Enforce secure communication

  • HTTPS and WSS for accessing the device web server are enforced; plain HTTP/WS is redirected to HTTPS/WSS.

  • TLS validation of outbound HTTPS and MQTTS connections checks include hostname, date/time and full CA chain; the built-in CA store can be updated via OTA. TLS validation is enabled by default and can only be disabled by deliberate action of an authorized user.

Impact for users

  • HTTP server on the device uses TLS and moves to https://.

  • Integrations using WebSockets access to the built in HTTP server must switch to wss://.

  • Browsers and other clients may warn about certificate trust chain validation problem. The certificate is issued by Shelly private CA. Shelly will publish the chain of trust for importing into your client. Shelly application will have this chain of trust by default.

Harden authentication and limit setup window

  • Curtail password guessing using multiple authentication attempts - Implement exponential backoff for failed logins (e.g., 10s → 30s → 60s → 5m).

  • Rate-limiting on all authentication endpoints.

  • Account lockout after repeated failures within a time window, only established sessions are allowed.

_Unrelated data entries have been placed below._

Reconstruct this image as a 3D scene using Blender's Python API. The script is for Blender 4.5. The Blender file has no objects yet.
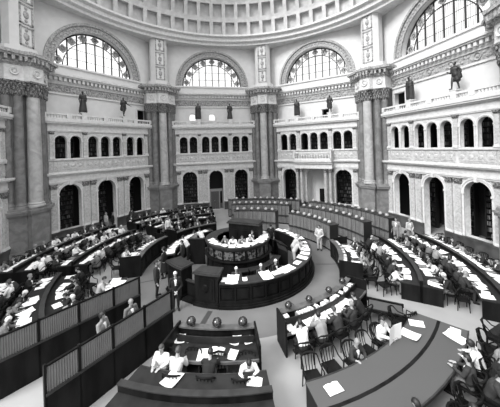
import bpy, bmesh, math, random
from math import sin, cos, radians as R, pi, hypot, atan2, degrees, asin
from mathutils import Vector, Matrix
rng = random.Random(7)
SC = bpy.context.scene
COL = SC.collection
A = 15.0            # distance from the middle of the hall to each of its eight walls

# ------------------------------------------------------------------ materials
def mat(name, v, rough=.6, v2=None, scale=3., spec=.4, metal=0., stretch=None, lo=.4, hi=.65, detail=6, bump=0., dist=0.):
    m = bpy.data.materials.new(name); m.use_nodes = True
    nt = m.node_tree; b = nt.nodes['Principled BSDF']
    c = (v, v, v, 1)
    b.inputs['Base Color'].default_value = c
    b.inputs['Roughness'].default_value = rough
    b.inputs['Specular IOR Level'].default_value = spec
    b.inputs['Metallic'].default_value = metal
    if v2 is not None or bump:
        tc = nt.nodes.new('ShaderNodeTexCoord'); mp = nt.nodes.new('ShaderNodeMapping')
        nt.links.new(tc.outputs['Object'], mp.inputs[0])
        if stretch: mp.inputs['Scale'].default_value = stretch
        n = nt.nodes.new('ShaderNodeTexNoise'); n.inputs['Scale'].default_value = scale
        n.inputs['Detail'].default_value = detail; n.inputs['Distortion'].default_value = dist
        nt.links.new(mp.outputs[0], n.inputs['Vector'])
        if v2 is not None:
            r = nt.nodes.new('ShaderNodeValToRGB')
            r.color_ramp.elements[0].position = lo; r.color_ramp.elements[1].position = hi
            r.color_ramp.elements[0].color = (v2, v2, v2, 1); r.color_ramp.elements[1].color = c
            nt.links.new(n.outputs[0], r.inputs[0]); nt.links.new(r.outputs[0], b.inputs['Base Color'])
        if bump:
            bp = nt.nodes.new('ShaderNodeBump'); bp.inputs['Strength'].default_value = bump
            bp.inputs['Distance'].default_value = .02
            nt.links.new(n.outputs[0], bp.inputs['Height']); nt.links.new(bp.outputs[0], b.inputs['Normal'])
    return m
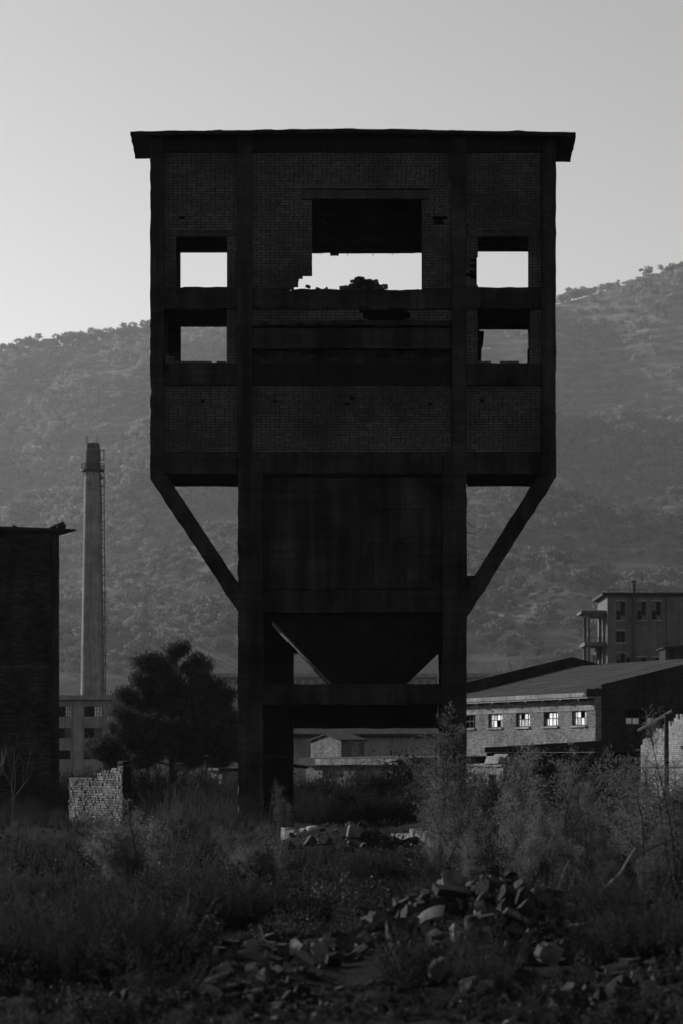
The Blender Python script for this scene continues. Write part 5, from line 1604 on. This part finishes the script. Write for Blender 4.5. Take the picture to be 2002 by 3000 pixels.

  • 15-minute setup window on power cycle and factory reset; After 15 min elapse, unauthenticated access is impossible until a physical reset.

  • Bluetooth channel is automatically disabled after setup; enabling it opens a 15-minute pairing window only.

Impact for users

  • Fewer chances for automated guessing/brute-force attempts.

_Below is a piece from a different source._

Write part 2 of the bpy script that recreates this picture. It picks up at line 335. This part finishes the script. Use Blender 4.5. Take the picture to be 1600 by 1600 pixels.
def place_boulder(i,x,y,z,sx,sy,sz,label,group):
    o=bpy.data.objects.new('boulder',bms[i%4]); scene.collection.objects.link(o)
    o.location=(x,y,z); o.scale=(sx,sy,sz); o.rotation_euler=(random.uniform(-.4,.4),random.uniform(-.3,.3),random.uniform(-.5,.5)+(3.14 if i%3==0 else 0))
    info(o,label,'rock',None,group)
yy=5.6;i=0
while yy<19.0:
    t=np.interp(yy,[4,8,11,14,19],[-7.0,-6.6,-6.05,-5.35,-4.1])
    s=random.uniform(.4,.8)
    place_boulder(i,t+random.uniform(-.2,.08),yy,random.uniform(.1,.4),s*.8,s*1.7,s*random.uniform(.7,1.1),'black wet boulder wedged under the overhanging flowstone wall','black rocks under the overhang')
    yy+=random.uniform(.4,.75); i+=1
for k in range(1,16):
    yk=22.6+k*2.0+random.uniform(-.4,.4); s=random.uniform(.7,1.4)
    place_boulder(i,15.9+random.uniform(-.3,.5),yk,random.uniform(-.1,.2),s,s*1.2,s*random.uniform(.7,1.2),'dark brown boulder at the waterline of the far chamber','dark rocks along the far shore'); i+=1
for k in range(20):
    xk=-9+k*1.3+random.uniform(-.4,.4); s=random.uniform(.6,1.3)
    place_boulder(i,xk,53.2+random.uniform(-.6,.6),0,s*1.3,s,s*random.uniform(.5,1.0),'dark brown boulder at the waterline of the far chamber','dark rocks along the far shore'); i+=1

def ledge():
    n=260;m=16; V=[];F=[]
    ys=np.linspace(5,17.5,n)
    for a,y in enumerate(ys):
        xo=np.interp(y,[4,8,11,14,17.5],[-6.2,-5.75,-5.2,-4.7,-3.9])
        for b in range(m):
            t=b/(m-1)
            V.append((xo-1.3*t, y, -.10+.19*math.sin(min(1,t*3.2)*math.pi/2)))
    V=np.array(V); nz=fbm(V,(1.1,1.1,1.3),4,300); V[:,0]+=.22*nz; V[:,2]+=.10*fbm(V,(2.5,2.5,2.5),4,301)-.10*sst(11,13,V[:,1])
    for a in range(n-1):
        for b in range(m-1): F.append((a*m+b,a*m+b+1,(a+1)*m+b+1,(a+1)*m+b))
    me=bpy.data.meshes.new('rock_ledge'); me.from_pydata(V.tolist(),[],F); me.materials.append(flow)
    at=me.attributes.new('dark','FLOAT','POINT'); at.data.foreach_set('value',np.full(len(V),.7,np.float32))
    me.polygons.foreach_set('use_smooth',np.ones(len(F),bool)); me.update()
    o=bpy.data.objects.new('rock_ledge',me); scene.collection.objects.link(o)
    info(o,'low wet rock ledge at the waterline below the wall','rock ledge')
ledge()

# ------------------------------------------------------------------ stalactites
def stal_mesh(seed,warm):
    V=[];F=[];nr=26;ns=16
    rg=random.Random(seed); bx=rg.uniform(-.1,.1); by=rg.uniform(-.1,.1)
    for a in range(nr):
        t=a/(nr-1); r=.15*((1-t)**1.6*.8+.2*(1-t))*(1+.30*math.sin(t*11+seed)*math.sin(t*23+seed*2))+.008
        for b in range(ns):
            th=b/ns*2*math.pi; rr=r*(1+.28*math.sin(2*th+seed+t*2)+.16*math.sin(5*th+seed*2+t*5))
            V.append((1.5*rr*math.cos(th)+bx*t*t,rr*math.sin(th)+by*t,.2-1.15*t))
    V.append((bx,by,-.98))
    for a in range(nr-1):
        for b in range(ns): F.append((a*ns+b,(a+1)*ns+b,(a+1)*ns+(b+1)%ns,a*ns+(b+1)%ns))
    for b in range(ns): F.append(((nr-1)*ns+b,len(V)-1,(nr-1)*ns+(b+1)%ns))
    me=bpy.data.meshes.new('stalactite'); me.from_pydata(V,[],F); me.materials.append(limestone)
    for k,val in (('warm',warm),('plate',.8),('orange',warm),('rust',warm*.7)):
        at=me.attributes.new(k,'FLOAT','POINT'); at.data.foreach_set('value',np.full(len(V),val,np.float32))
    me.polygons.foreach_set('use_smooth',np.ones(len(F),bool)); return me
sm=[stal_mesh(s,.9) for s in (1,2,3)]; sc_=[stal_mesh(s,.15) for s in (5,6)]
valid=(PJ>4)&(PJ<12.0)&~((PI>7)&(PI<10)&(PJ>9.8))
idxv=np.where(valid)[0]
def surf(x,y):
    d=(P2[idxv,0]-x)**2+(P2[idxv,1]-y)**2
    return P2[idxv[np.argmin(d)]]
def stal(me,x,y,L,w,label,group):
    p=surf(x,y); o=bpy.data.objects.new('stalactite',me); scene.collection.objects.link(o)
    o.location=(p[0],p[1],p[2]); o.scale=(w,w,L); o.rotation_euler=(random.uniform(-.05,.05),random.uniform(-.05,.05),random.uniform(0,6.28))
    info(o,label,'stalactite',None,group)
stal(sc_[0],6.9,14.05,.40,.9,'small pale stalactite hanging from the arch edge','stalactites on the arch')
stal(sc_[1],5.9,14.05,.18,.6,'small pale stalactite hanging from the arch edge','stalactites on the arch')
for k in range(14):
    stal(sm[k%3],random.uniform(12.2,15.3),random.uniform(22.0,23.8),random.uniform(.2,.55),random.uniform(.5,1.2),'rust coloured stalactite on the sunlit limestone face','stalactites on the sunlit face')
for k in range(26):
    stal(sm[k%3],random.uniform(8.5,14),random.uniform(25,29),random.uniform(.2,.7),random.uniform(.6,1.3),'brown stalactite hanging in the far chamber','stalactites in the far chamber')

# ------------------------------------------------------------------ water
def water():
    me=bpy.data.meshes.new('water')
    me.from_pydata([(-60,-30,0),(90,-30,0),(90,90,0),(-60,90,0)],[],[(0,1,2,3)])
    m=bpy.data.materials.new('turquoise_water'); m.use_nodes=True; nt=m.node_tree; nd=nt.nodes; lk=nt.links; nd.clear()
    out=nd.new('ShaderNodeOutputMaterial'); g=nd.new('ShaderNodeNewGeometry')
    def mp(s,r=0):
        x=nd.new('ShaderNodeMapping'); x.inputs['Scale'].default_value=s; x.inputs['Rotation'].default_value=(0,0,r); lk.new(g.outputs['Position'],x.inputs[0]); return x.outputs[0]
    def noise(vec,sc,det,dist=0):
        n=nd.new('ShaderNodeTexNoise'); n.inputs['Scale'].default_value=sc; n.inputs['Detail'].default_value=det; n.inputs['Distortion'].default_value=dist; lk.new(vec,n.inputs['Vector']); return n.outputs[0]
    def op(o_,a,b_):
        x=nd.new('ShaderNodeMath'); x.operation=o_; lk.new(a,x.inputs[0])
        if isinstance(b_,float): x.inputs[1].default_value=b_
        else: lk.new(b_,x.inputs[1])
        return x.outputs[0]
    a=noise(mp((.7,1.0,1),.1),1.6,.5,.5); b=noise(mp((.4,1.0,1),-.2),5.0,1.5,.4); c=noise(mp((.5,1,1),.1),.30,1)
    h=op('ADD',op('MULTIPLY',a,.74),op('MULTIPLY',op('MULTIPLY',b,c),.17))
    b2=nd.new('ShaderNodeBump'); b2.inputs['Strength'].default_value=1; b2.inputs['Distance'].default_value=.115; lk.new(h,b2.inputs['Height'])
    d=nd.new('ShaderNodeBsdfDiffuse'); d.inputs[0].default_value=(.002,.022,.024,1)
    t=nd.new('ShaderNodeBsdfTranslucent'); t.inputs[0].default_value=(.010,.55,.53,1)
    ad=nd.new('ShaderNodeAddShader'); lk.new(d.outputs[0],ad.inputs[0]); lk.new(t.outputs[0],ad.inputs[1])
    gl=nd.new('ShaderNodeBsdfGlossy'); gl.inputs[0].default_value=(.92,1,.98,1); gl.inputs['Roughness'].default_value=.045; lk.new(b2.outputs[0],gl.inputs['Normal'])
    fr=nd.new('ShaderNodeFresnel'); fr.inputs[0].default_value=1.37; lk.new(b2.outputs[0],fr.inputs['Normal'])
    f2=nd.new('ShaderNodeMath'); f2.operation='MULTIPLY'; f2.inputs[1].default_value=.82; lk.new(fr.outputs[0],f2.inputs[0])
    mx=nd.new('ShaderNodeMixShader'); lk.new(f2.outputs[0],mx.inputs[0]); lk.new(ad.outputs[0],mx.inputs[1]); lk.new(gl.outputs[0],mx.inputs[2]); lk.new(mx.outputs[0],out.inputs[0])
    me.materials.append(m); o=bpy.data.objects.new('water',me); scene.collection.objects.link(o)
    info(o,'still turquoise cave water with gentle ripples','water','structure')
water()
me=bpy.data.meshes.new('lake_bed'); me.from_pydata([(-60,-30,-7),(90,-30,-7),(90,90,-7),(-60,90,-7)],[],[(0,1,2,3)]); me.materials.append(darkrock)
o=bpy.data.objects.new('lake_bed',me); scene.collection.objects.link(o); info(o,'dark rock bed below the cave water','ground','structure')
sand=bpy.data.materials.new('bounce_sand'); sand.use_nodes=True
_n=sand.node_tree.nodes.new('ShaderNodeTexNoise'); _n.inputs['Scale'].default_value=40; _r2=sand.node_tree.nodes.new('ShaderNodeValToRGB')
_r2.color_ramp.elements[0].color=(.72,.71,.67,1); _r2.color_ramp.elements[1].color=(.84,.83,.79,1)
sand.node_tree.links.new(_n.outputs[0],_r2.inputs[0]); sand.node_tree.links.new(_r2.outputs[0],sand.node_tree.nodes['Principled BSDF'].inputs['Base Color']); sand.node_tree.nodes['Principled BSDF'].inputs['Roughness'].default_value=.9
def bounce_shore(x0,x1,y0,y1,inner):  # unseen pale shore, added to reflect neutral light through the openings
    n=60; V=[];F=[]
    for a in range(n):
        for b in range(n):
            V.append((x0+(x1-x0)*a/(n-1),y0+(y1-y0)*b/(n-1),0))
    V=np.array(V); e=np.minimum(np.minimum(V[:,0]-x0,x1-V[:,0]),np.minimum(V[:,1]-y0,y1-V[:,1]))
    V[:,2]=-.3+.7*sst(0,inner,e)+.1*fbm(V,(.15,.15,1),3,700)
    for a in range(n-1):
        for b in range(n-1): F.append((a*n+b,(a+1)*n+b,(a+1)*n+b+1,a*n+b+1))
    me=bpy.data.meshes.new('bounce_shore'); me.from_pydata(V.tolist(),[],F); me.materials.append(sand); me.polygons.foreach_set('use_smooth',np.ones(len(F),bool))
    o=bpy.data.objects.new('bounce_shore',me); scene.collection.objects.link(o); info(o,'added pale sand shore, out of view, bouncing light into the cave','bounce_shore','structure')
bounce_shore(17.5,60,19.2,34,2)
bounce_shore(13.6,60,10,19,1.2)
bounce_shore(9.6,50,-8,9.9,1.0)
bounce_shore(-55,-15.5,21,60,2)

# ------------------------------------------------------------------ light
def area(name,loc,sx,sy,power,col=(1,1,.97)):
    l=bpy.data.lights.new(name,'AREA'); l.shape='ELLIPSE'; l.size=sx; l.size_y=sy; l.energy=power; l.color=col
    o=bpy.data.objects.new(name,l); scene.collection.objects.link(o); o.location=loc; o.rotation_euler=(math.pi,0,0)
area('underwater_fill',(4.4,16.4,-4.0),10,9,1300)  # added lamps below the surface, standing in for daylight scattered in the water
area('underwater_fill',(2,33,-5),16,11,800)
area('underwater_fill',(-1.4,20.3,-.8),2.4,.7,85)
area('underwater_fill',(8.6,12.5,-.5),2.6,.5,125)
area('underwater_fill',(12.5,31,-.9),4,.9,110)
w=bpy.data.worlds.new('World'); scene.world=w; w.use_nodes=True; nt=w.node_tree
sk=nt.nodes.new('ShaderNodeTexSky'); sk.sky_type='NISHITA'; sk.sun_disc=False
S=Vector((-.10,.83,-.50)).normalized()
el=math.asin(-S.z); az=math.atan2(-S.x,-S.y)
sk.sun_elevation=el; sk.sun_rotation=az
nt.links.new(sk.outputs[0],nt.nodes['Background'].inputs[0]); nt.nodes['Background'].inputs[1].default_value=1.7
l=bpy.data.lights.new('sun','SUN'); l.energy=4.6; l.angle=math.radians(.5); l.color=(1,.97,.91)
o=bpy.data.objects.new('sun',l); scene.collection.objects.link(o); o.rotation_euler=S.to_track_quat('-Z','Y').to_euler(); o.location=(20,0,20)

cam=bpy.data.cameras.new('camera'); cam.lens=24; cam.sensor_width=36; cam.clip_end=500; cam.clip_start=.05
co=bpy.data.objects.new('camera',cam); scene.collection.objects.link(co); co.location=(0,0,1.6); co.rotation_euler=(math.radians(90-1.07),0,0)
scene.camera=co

  • You must complete initial configuration (admin password, Wi-Fi, etc.) within the guided 15-minute window after powering up/resetting the device.

List of changes

  • HTTPS/WSS by default: the web interface and WebSocket traffic are now protected with TLS 1.2. HTTP on port 80 redirects to HTTPS on 443.

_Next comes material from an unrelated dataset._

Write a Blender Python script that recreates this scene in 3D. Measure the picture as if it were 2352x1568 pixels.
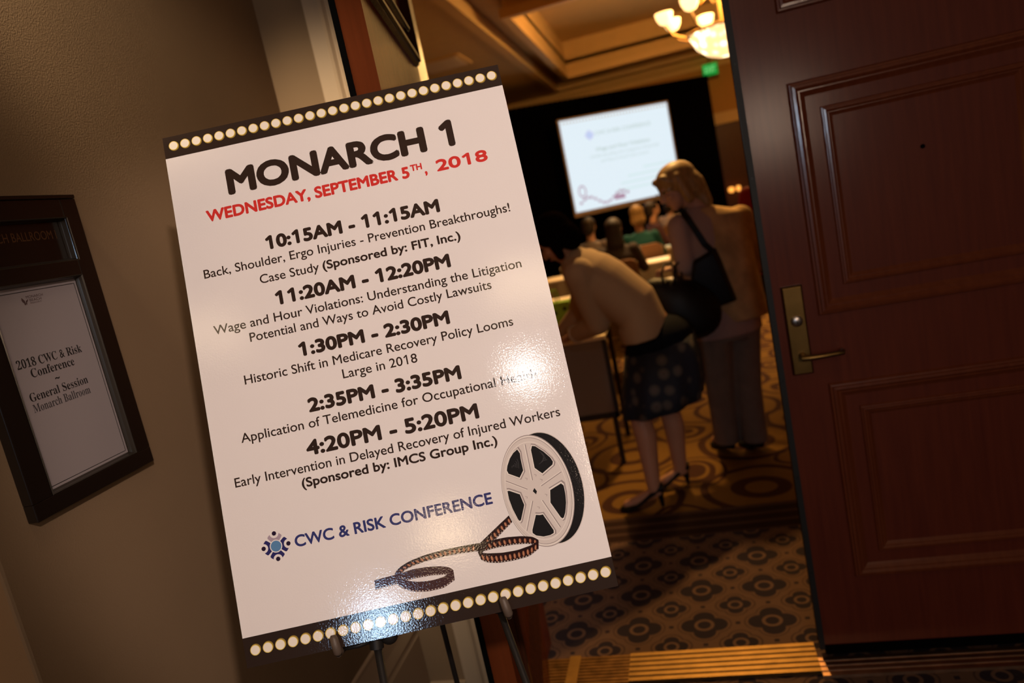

  • Per-device certificate: devices are provisioned at production with a certificate issued by our internal CA and store it in encrypted flash (same protection as other secrets like CloudToken/Zigbee install codes).

  • Hardened authentication: progressive delays, rate-limits on all auth endpoints (WebUI/RPC/WebSockets), and account lockout after repeated failures.

  • Time-limited setup window: after power-up/reset there is a 15-minute setup period; afterwards unauthenticated RPC access is locked until a physical reset.

  • Bluetooth safety defaults: Bluetooth is disabled after setup; when you manually re-enable it, pairing is available only for 15 minutes.

  • Bluetooth “Just works” bonding: Limit unencrypted radio communication. Move from plain communication over BLE to an encrypted one without raising the requirements.

  • Provisioning status: the new provision property reflects setup state (e.g., pending, locked) to make the device’s security posture clear in apps/automations.

In conclusion

  • Open setup window for all Shelly devices is limited to the first 15 minutes after power cycle.

  • All communications are enforced to use a secure channel.

  • Firmware, device configuration, secrets, keys are encrypted using factory provided key.